* [Data segment]
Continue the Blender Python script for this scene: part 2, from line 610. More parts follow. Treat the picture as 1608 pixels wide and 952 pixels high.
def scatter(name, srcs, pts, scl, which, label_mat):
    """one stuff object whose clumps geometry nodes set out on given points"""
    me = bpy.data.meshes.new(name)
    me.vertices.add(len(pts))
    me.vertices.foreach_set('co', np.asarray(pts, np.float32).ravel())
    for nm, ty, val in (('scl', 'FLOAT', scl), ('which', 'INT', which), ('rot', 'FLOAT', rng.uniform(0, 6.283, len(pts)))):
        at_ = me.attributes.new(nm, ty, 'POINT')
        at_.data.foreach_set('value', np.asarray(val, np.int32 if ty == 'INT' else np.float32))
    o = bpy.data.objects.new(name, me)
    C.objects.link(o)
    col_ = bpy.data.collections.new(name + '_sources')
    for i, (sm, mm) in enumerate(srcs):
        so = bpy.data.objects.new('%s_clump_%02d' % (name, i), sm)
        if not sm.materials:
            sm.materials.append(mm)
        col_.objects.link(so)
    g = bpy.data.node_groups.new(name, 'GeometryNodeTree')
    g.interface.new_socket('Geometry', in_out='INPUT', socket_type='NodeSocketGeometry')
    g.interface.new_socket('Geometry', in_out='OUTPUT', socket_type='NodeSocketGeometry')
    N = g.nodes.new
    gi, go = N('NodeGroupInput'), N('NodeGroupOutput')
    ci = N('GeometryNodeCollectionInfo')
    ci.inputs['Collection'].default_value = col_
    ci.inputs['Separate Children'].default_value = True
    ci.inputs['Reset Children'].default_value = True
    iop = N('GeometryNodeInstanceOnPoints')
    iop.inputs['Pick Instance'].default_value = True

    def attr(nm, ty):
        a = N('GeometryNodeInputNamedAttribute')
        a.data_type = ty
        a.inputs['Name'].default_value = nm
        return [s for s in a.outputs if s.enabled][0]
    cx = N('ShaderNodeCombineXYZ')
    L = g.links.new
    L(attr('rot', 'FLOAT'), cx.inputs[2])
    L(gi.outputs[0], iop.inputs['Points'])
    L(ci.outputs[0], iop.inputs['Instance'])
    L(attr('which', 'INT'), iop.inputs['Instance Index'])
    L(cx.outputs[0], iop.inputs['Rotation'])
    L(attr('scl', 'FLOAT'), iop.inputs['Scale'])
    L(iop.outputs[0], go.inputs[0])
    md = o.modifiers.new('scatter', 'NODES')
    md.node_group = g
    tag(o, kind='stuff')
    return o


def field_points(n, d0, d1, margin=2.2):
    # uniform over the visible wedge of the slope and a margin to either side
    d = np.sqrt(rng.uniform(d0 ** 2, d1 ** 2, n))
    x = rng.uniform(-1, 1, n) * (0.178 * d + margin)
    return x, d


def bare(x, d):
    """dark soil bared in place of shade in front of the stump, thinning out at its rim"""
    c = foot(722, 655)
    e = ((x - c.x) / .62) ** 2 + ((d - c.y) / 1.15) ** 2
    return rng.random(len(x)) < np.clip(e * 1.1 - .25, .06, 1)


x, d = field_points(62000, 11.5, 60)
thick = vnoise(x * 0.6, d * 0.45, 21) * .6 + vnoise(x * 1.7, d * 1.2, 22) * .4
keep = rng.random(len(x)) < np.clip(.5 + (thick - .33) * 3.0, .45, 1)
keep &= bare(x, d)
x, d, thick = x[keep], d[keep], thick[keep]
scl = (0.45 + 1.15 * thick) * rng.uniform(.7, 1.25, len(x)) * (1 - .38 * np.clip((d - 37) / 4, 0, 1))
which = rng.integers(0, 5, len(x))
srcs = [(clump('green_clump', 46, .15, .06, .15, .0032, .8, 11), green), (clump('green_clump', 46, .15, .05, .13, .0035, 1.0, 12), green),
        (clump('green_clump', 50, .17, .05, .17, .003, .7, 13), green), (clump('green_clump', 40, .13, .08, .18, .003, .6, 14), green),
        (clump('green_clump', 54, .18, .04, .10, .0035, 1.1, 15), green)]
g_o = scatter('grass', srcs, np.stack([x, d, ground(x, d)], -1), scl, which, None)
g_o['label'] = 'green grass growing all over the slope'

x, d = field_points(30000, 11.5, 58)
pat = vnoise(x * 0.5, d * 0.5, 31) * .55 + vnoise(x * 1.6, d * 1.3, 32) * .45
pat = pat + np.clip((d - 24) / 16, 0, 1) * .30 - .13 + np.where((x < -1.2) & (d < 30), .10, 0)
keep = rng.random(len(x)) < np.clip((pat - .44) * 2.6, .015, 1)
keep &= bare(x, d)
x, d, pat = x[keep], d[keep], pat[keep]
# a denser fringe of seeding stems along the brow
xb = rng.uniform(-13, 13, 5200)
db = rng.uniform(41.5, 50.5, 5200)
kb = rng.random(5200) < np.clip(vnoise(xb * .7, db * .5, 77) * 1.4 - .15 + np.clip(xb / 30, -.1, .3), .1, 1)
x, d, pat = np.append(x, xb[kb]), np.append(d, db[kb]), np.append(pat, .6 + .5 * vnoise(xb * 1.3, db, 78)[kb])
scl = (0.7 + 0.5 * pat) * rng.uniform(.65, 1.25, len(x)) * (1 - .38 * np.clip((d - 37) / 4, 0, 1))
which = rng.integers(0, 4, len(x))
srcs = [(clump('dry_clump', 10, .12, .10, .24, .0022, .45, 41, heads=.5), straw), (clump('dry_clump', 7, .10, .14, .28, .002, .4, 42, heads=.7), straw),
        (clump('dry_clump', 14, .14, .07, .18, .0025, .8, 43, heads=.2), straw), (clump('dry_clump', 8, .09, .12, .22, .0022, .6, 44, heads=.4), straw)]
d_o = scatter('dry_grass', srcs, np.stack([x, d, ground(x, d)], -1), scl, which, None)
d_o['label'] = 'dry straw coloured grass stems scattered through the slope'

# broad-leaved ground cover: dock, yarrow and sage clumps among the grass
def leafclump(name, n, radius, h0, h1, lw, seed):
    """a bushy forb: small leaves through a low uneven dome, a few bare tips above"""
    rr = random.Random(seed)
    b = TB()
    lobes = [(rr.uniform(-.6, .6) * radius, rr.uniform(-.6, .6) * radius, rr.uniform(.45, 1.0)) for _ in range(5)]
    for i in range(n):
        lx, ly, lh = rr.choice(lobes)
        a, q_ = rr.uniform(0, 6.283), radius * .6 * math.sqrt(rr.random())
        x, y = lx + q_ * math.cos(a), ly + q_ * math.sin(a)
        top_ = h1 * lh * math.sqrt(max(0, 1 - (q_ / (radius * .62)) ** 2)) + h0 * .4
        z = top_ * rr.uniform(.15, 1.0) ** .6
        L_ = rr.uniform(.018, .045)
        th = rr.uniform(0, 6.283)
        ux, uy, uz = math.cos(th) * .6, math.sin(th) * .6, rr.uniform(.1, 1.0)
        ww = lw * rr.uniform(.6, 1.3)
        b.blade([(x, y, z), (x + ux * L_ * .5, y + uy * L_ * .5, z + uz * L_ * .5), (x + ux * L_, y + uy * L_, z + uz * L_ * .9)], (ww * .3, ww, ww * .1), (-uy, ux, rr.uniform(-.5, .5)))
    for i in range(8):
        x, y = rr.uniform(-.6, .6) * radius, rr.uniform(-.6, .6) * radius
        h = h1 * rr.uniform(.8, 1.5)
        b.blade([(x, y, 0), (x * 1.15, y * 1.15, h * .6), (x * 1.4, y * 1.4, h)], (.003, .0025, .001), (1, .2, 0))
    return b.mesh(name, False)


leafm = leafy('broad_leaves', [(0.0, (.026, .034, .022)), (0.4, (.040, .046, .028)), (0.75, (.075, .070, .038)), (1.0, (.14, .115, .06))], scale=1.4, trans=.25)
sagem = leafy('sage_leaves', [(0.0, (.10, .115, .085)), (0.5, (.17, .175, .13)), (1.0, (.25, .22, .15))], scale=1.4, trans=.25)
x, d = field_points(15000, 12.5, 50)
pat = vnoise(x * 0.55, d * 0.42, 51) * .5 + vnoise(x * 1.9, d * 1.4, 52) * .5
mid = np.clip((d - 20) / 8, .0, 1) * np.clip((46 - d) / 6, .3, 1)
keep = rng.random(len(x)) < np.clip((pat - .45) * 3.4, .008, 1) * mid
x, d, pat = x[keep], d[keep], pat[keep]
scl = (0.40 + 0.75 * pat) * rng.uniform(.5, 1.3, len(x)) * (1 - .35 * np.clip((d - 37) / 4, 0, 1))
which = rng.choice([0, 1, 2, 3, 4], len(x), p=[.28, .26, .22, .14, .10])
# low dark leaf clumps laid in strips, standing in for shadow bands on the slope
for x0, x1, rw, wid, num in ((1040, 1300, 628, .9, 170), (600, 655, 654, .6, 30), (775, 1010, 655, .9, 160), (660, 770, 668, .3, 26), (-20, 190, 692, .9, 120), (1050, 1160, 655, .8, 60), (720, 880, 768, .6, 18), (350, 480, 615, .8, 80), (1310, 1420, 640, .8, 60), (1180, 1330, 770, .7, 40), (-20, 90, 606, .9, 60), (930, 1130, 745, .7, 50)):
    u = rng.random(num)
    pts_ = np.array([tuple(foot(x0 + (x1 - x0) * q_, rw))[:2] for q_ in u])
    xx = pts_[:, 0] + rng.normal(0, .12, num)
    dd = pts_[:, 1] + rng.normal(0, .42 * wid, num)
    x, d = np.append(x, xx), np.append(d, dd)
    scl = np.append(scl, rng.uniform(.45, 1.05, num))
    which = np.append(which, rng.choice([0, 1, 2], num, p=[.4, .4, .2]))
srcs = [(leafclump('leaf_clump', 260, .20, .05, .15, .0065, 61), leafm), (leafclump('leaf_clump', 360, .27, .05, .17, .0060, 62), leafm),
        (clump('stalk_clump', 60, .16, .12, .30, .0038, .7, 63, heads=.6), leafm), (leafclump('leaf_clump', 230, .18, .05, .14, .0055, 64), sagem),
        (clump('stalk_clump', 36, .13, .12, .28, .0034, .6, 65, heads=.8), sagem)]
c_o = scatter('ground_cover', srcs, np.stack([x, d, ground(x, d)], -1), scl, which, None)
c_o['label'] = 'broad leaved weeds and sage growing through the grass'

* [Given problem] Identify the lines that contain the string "which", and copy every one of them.

* [Exercise response]
def scatter(name, srcs, pts, scl, which, label_mat):
    for nm, ty, val in (('scl', 'FLOAT', scl), ('which', 'INT', which), ('rot', 'FLOAT', rng.uniform(0, 6.283, len(pts)))):
    L(attr('which', 'INT'), iop.inputs['Instance Index'])
which = rng.integers(0, 5, len(x))
g_o = scatter('grass', srcs, np.stack([x, d, ground(x, d)], -1), scl, which, None)
which = rng.integers(0, 4, len(x))
d_o = scatter('dry_grass', srcs, np.stack([x, d, ground(x, d)], -1), scl, which, None)
which = rng.choice([0, 1, 2, 3, 4], len(x), p=[.28, .26, .22, .14, .10])
    which = np.append(which, rng.choice([0, 1, 2], num, p=[.4, .4, .2]))
c_o = scatter('ground_cover', srcs, np.stack([x, d, ground(x, d)], -1), scl, which, None)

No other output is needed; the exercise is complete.